Plex

UPDATE: Over the weekend, the company has backtracked on its plans to remove the opt-out feature from data collection. The original story is below.

Plex, a popular supplier of multimedia streaming solutions, has updated its privacy policy and has removed the possibility that users could opt out of the company's data collection practices.

As you might expect, users didn't take the new policy update very well. Angry customers voiced their displeasure on the company's forum, on Twitter, and on Reddit. None had anything positive to say.

Plex explains decision

The company sells software and online services that allow users to stream music, videos, or TV streams from one device to another in a server-client network. The Plex server takes an input stream and branches it to several devices (clients) such as smart TVs, smartphones, tablets, PCs, etc..

Just like any software vendor, the company needs to collect data about how customers use its product. As the years went by, some usage metrics became essential to the functioning of the Plex software, and the company created an "exceptions list" for the opt-out clause.

Plex says that the number of metrics it now needs to collect is much higher and it does not make any sense to add them to the exceptions list because they are so many. The company's full explainer is below:

Over the years, there have been more and more exceptions to the “opt out”. We’ve tried to enumerate these exceptions in the Privacy Policy as they arise and as we build or introduce new features, but there are now a lot of exceptions (and providing mere examples of these exceptions, like many privacy policies, has annoyed users in the past). There’s all sorts of information that is transmitted simply in order to deliver services, e.g.:

— servers connect to the cloud to check for updates;
— clients talk to the cloud to discover how to connect to remote servers;
— services like Alexa and Sonos are designed (by Amazon and Sonos) such that metadata must be available to our cloud services;
— we have to know you have a Plex Pass to enable mobile sync and other premium features;
— we have to communicate through our cloud infrastructure to relay playback requests/commands/events in certain scenarios;
— if you use our relay service when direct remote connections cannot be made, we have to have data to make the hand off between your server and the remote device;
— we have to provide accurate reporting to licensors for things like trailers and extras, photo tagging, lyrics, licensed codecs and so on (this is only anonymized data).

As we worked through this revision, we came to the conclusion that providing an ‘opt out’ in the set-up gives a false sense of privacy and feels disingenuous on our part. That is, even if you opted out, there is still a bunch of data we are collecting that we tried to call out as exceptions. So rather than try to enumerate all of exceptions, we decided: (1) to make it even more clear that we don’t collect data that tells us what is in your library; (2) to remove the opt out provision primarily to be more clear up front (but also acknowledging that the data is clearly useful); and (3) to be very transparent about what we do, and don’t do, with the data (including Section F, which prohibits us from selling your data).

Despite Plex's efforts to explain its thinking, its decision to collect all data from user's Plex servers without an opt-out clause has backfired.

User backlash ensues

Many users said they would be looking for another product. Most of the critics said that while Plex doesn't collect information about what users have stored in their personal libraries, the company can infer this from other data it collects.
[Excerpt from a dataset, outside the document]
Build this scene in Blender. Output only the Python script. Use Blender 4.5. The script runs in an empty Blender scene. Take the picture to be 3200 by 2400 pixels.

Plex's new privacy policy is set to take effect starting September 20. In a statement, the company said it does not plan to sell any of the data it will be collecting from its users.

The company will certainly be in trouble with the European Union, where the law specifically points out that companies must obtain user permission no matter what.

Other software such as Firefox, Winamp, and others, also collect usage data, but they allow users to opt-out. In a simple explanation, Plex just forced obligatory usage data collection on all its users, a-la-Windows style.